The city was occupied by Russian forces for seven months and then, after a sweeping Ukraine counteroffensive in September forced the Russians to withdraw, the residents suffered a grim winter. Russia unleashed a torrent of daily artillery and mortar strikes as part of its winter offensive across eastern Ukraine.

The latest fighting cut electricity and telephone services, adding to people’s difficulties. The local authorities have focused on providing food and other supplies, including construction materials for damaged houses, to the remaining population.

Two villages that lie even closer to the border than Vovchansk are almost abandoned, the police chief said. There are only two residents left in one of the villages.

The head of the local education department, Lyudmila Madiani, said it was providing online classes for 600 children still in the district, but had to suspend them in the last week because the internet went down. Only four of 21 schools in the district have survived the war undamaged, she said.

The attack on the Russian towns of Shebekino and Novaya Tavolzhanka led to the evacuation of several thousand residents of the area and pushed Russian forces back from the border so that close-range mortar teams are no longer active, Mr. Gambarashvili said.

“Now it is not only us suffering,” he said. “We hear they are suffering also.”

Two anti-Kremlin groups, the Russian Volunteer Corps and the Free Russia Legion,have claimed responsibility for several attacks over the border in recent weeks and have created a storm of publicity. They have made a point of filming and distributing videos to announce their presence.

Their main aim was to create a diversion and draw Russian forces away from the battlefront in Ukraine, as well as to start creating a demilitarized buffer zone along the border, Aleksandr Fortuna, the chief of staff of the Russian Volunteer Corps, said in an interview via Zoom on Tuesday. He said that the military operation was still continuing, and that their fighters had succeeded in taking part of the town of Shebekino.

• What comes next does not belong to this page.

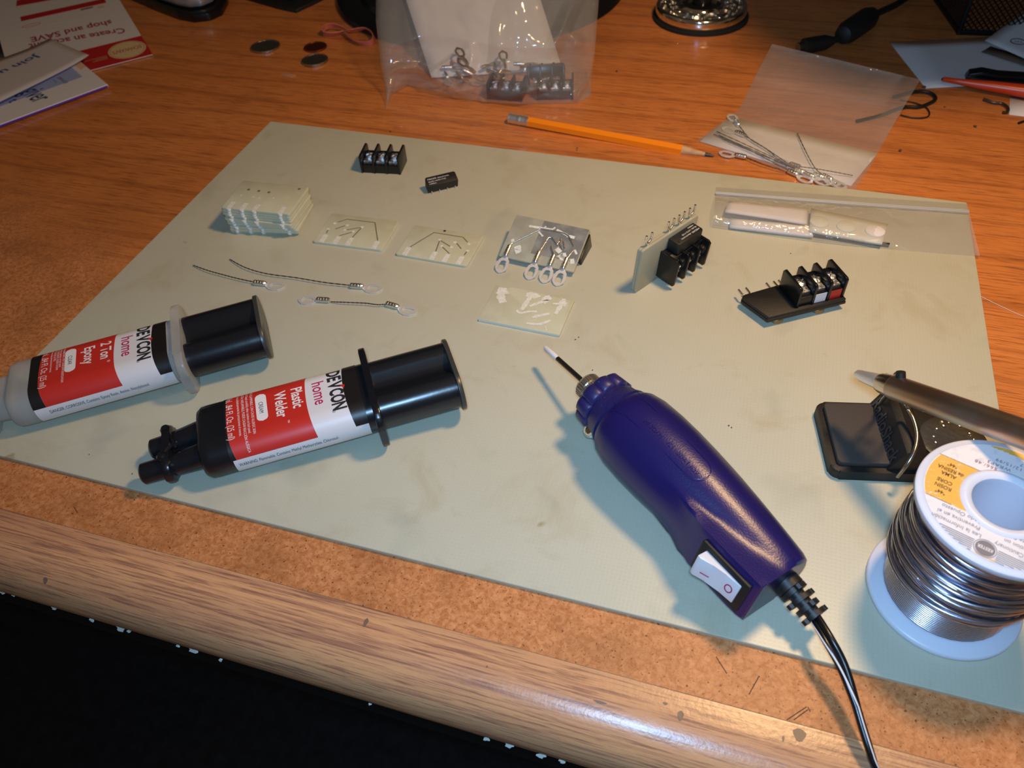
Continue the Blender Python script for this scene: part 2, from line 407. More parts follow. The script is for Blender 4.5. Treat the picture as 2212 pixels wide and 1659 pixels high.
# dents and scars on the moulding
def on_edge(y):
    dy = (EDGE_Y - 7) - y
    return -17.3 + 17 * math.sqrt(max(0, 1 - (dy / 20) ** 2)) if dy > 0 else -0.3
for (u, v, L, W) in [(1296, 1517, 2.2, .45), (1470, 1546, 1.0, 1.7), (1437, 1520, .8, .5), (1727, 1588, 2.0, 2.2), (1692, 1596, .4, 1.0), (1052, 1440, .35, .35), (790, 1345, .8, 1.8), (98, 1254, 1, 1)]:
    q = P(u, v, -1.5); 
    for _ in range(6): q = P(u, v, on_edge(q.y))
    pts = [(L * math.cos(a) * (1 + .25 * math.sin(3 * a)), W * math.sin(a)) for a in [2 * PI * k / 12 for k in range(12)]]
    B().prism(pts, 0, .12, mp=lambda p, q=q: Vector((q.x + p.x, q.y + p.y, on_edge(q.y + p.y) + p.z))).done('dent', mat('bruised_moulding', (0.20, 0.12, 0.075), 0.45), desk, smooth=0)
# scratches in the worn strip
for (u0, v0, u1, v1) in [(1700, 1555, 1742, 1527), (1715, 1555, 1745, 1533), (1547, 1419, 1570, 1455), (1640, 1460, 1618, 1500), (160, 1095, 168, 1108), (1745, 1527, 1750, 1538)]:
    B().tube([P(u0, v0, 0), P(u1, v1, 0)], .18, 5).done('scratch', mat('dark_scratch', (0.13, 0.06, 0.03), 0.7), desk)

sheet = B().box((0, 0, 1.0), (457.2, 305.0, 2.0), bev=0.25, seg=1).done('fibreglass_sheet', M_board, smooth=0)
tag(sheet, 'large pale green-grey fibreglass sheet lying on the desk as a work mat', 'work mat')
Z0 = 2.0

# ------------------------------------------------------------------ twin-barrel glue syringes
def twin_syringe(name, label, A, T, clear):
    """A, T: axis points at the barrel's front shoulder and at the plunger end"""
    A, T = Vector(A), Vector(T); L = (T - A).length; fr = frame(T - A)
    t = thing(name, label, 'glue syringe', A, fr)
    a, r = 9.0, 9.3
    XF = 0.652 * L                    # flange position
    def stad(x, a=a, r=r, dz=0, n=14, dip=0.0):
        out = []
        for k in range(n + 1):
            th = PI / 2 - PI * k / n; out.append(Vector((x, a + r * math.cos(th), dz + r * math.sin(th))))
        for k in range(1, 6): y = a - 2 * a * k / 6; out.append(Vector((x, y, dz - r + dip * r * (1 - (y / a) ** 2) ** 2)))
        for k in range(n + 1):
            th = -PI / 2 - PI * k / n; out.append(Vector((x, -a + r * math.cos(th), dz + r * math.sin(th))))
        for k in range(1, 6): y = -a + 2 * a * k / 6; out.append(Vector((x, y, dz + r - dip * r * (1 - (y / a) ** 2) ** 2)))
        return out
    mb = M_sclear if clear else M_gloss
    b = B().loft([stad(0, a - 1.5, r - 3), stad(0.8, a - .4, r - 1.2), stad(2.6, a, r - .2), stad(5, a, r), stad(XF, a, r)])
    b.done('barrel', mb, t, smooth=50)
    if not clear:                     # clear outer shell lip at the shoulder
        b = B().loft([stad(1.5, a, r + .5), stad(9, a, r + .35)], True, False, False); b.done('shell', M_shell, t)
    # flange plate
    fo = [(y, z) for y, z in rrect(-25.0, -12.0, 25.0, 12.0, 8.5, 6)]
    mf = M_sclear if clear else M_gloss
    mp = lambda p: Vector((XF + p.z, p.x, p.y))
    B().prism(fo, 0, 4.2 if clear else 3.0, mp=mp, bev=.9 if clear else .6).done('finger_flange', mf, t)
    # plunger: two tubes ending in a wide pad
    b = B()
    b.loft([stad(XF + 3, a * .98, r - .2, dip=.60), stad(L - 2.2, a * .98, r - .2, dip=.52)], True, False, True)
    b.done('plunger', M_gloss, t, smooth=50)
    b = B().loft([stad(L - 2.2, a + .2, r + .2), stad(L - 1.9, a + .6, r + .6), stad(L - .4, a + .6, r + .6), stad(L, a + .4, r + .4)])
    b.done('plunger_pad', M_cap, t, smooth=50)
    # nozzle
    if clear:
        b = B().loft([stad(-9, a - 3, r - 3.5), stad(0.5, a - 2.5, r - 3)]); b.done('neck', M_sclear, t)
        b = B().prism(rrect(-17, -9, 17, 9, 6), -12, -9, mp=lambda p: Vector((p.z, p.x, p.y)), bev=.8); b.done('nozzle_cap', M_sclear, t)
    else:
        b = B()
        for s in (1, -1): b.tube([(-22.5 if s > 0 else -26.5, s * 6.2, -2), (-21.5 if s > 0 else -25.5, s * 6.2, -2), (-12, s * 6.4, -1.5), (3, s * 6.6, 0)], [3.6, 4.7, 4.9, 6.0], 20)
        b.done('nozzles', M_gloss, t)
        b = B().prism(rrect(-14, -6.5, 14, 6.5, 5.5, 6), -15.5, -12, mp=lambda p: Vector((p.z + .04 * p.x, p.x, p.y - 1)), bev=1.0)
        b.sphere((-15, -6, 4.5), 2.6, 10); b.sphere((-14, 10.5, 3.2), 2.6, 10); b.sphere((-10, -1, 4.2), 1.2, 8); b.tube([(-15, -6, 5), (-12.5, -3, 5.2), (-10, 0, 4.8), (-12, 6, 4.5), (-14, 10, 4)], .8, 8)
        b.done('nozzle_lock', M_gloss, t, label='glue-smeared black locking plate')
    # label wraps: (x, s) -> surface point, s grows towards the camera side
    def surf(x, s, off=.12):
        rr = r + off
        if s < -a: th = PI / 2 + (-s - a) / r; return Vector((x, a + rr * math.cos(PI - th) * 1.0, rr * math.sin(th))) if False else Vector((x, a - rr * math.cos(th), rr * math.sin(th)))
        if s > a: th = PI / 2 - (s - a) / r; return Vector((x, -a - rr * math.cos(th), rr * math.sin(th)))
        return Vector((x, -s, rr))
    def patch(nm, x0, x1, s0, s1, off, m, parent, ns=40, nx=4):
        f = lambda v: v if callable(v) else (lambda s, v=v: v)
        x0, x1 = f(x0), f(x1)
        return B().grid(lambda i, j: surf(x0(s0 + (s1 - s0) * j) * (1 - i) + x1(s0 + (s1 - s0) * j) * i, s0 + (s1 - s0) * j, off), nx, ns).done(nm, m, parent)
    k = XF / 75.8
    xe = 13.2 * k if not clear else 15 * k
    lab = patch('label', xe - (3.5 if clear else -.5), XF - 3.2, -24, 30, .10, M_lwhite, t, label if False else 44)
    curve = lambda s: -2.2 * math.cos(PI * (s - 2) / 44)
    red0 = lambda s: xe + .6 + (curve(s) + 2.2) * .9
    red1 = lambda s: (50.8 * k) + curve(s) * .9
    patch('red_panel', red0, red1, -24, 20.5, .16, M_red, lab)
    patch('black_band', lambda s: XF - 8.2 + curve(s) * .9, XF - 3.1, -24, 20.5, .16, M_lblack, lab)
    patch('black_band', (lambda s: xe - 3.6) if clear else (lambda s: xe - .2), lambda s: red0(s) - .02, -24, 20.5, .155, M_lblack, lab)
    def tx(nm, s, size, x, s0, m, **kw):
        return text(nm, s, size, lambda X, Y: surf(x + Y, s0 + X, .24), m, lab, sub=2, **kw)
    tx('brand_lettering', 'DE', 8.4, 59.6 * k, -13.2, M_ink, sx=.66, bold=.30)
    tx('brand_lettering', 'CON', 8.4, 59.6 * k, -1.4, M_ink, sx=.66, bold=.30)
    tx('brand_lettering', 'V', 8.6, 59.5 * k, -5.4, M_ink, sx=.68, bold=.30)
    tx('brand_lettering', '\u00ae', 1.9, 59.0 * k, 10.6, M_ink)
    B().prism([(64.0 * k, -3.2), (66.6 * k, -2.4), (66.0 * k, -.4)], .26, .3, mp=lambda p: surf(p.x, p.y, p.z)).done('brand_tick', M_red, lab, smooth=0)
    tx('home_lettering', 'home', 7.8, 52.4 * k, -8.6, M_magenta, sx=.78, bold=.06)
    if clear: lines, cap = ('2 Ton', 'Epoxy'), 'CLEAR'
    else: lines, cap = ('Plastic', 'Welder'), 'CREAM'
    tx('product_lettering', lines[0], 7.0, 43.0 * k, -8.6, M_textw, sx=.70, bold=.14)
    tx('product_lettering', lines[1], 7.0, 35.6 * k, -8.6, M_textw, sx=.70, bold=.14)
    tx('product_lettering', '\u00ae' if clear else '\u2122', 1.9, (46.0 if clear else 39.2) * k, 5.0 if clear else 9.2, M_textw)
    pl = rrect(27.0 * k, -10.5, 31.9 * k, 5.8, 2.4, 6)
    vs = B(); n = 14
    vs.grid(lambda i, j: (lambda s: surf(29.45 * k + (i - .5) * 2 * 2.45 * k * math.sqrt(max(0, 1 - max(0, (abs(s + 2.35) - 5.8) / 2.35) ** 2)), s, .22))(-10.5 + 16.3 * j), 4, 30).done('shade_pill', M_textw, lab)
    text('shade_lettering', cap, 2.7, lambda X, Y: surf(28.4 * k + Y, -5.6 + X, .3), M_ink, lab, sub=1, sx=.78)
    if clear: small = ['WARNING: SKIN IRRITANT, MAY CAUSE SKIN SENSITIZATION', 'Read carefully other cautions on back panel.', 'PRECAUCI\u00d3N: IRRITANTE, PUEDE CAUSAR', 'SENSIBILIZACI\u00d3N DE LA PIEL.', 'Lea cuidadosamente las precauciones al reverso.']
    else: small = ['WARNING: FLAMMABLE, CAN CAUSE ALLERGIC SKIN', 'REACTION. Read carefully other cautions on back panel.', 'PRECAUCI\u00d3N: INFLAMABLE, PUEDE CAUSAR REACCI\u00d3N AL\u00c9GICA', 'DE PIEL. Lea cuidadosamente las precauciones al reverso.']
    for i, s in enumerate(small):
        tx('small_print', s, 1.7 if not clear else 1.45, ((24.8 if not clear else 25.9) - (1.95 if not clear else 1.35) * i) * k, -18.5, M_textw, sx=.74)
    tx('volume_lettering', 'Net Vol. .84 Fl. Oz. (25 ml)', 4.2, (14.2 if not clear else 16.6) * k, -20.0, M_textw, sx=.68)
    wt = 'WARNING: Flammable. Contains: Methyl Methacrylate, Chlorosul-' if not clear else 'DANGER: CORROSIVE. Contains: Epoxy Resin, Amine, Nonylphenol.'
    text('warning_lettering', wt, 2.6, lambda X, Y: surf(xe + 2.2 + X, 24.3 - Y, .24), M_ink, lab, sx=.60)
    return t
M_sclear = mat('milky_clear_plastic', (0.66, 0.66, 0.62), 0.25, trans=0.35, sss=0.3, sssr=0.004, ior=1.3, alpha=0.62)
M_cap = mat('smoky_plastic_end', (0.045, 0.045, 0.042), 0.33)
M_shell = mat('clear_shell', (.03, .03, .03), .15, alpha=.05)
twin_syringe('glue_syringe', 'solid black twin-barrel glue syringe with red and white label, nearer the middle', P(436, 958, 12.6), P(985, 806, 16.5), False)
twin_syringe('glue_syringe', 'glue syringe with translucent barrel and milky flange at the left edge', P(30, 855, 12.6), P(572, 704, 16.5), True)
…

Russian military bloggers have criticized Russia’s withdrawal from the border towns in Ukraine, saying continued control of the settlements would have protected against the recent incursions. Ukrainian officials say it would be better if Russian forces were pushed back further from the border and a buffer zone inside Russia established.

“There is only one solution: a 100-kilometer demilitarized zone,” said Maksym Stetsyna, the burly chief of police, who was wearing body armor and a baseball cap.

On a tour of the town, Oleksiy Kharkivsky, chief of the patrol police, pointed out a house that was still smoldering; shells had hit it over the weekend and set it on fire. He said he went out to every shelling site to check for casualties.

“We are usually the first on the scene,” he said. “We get a call, put on our body armor and go.”

Incendiary munitions set fire to houses in a residential district early Sunday morning, and two grandmothers died in artillery strikes around the same time, said Ihor Kharchenko, head of investigations for the Vovchansk regional police.

“Last week, they shelled with everything they had,” he said of the Russians. “They fire artillery and incendiary bombs. They have multiple rockets launcher systems like we have and sometimes a tank pops out and fires and then goes back and hides.’’

A multiple rocket launch system hidden in the countryside on the outskirts of Vovchansk roared into action as he spoke, sending a volley of some 40 rockets toward Russia. “That’s our artillery going out,” he said.

Although the anti-Kremlin groups, made up of Russians, have claimed responsibility for the attacks inside Russia, there are signs that Ukrainian forces have also been part of the assault, including long range artillery. During a visit of several hours to Vovchansk on Monday, there seemed to be more outgoing Ukrainian artillery fire than incoming Russian fire. Mr. Fortuna said the equipment and weaponry belonged to his force.

Iryna, the mother of two, said she worried about the increase of Ukrainian armor and troops that had arrived in town. One group had parked under the trees across the street, she said.

“The border is very close,” Iryna said. “We know when our guys shell them, we await the reply.”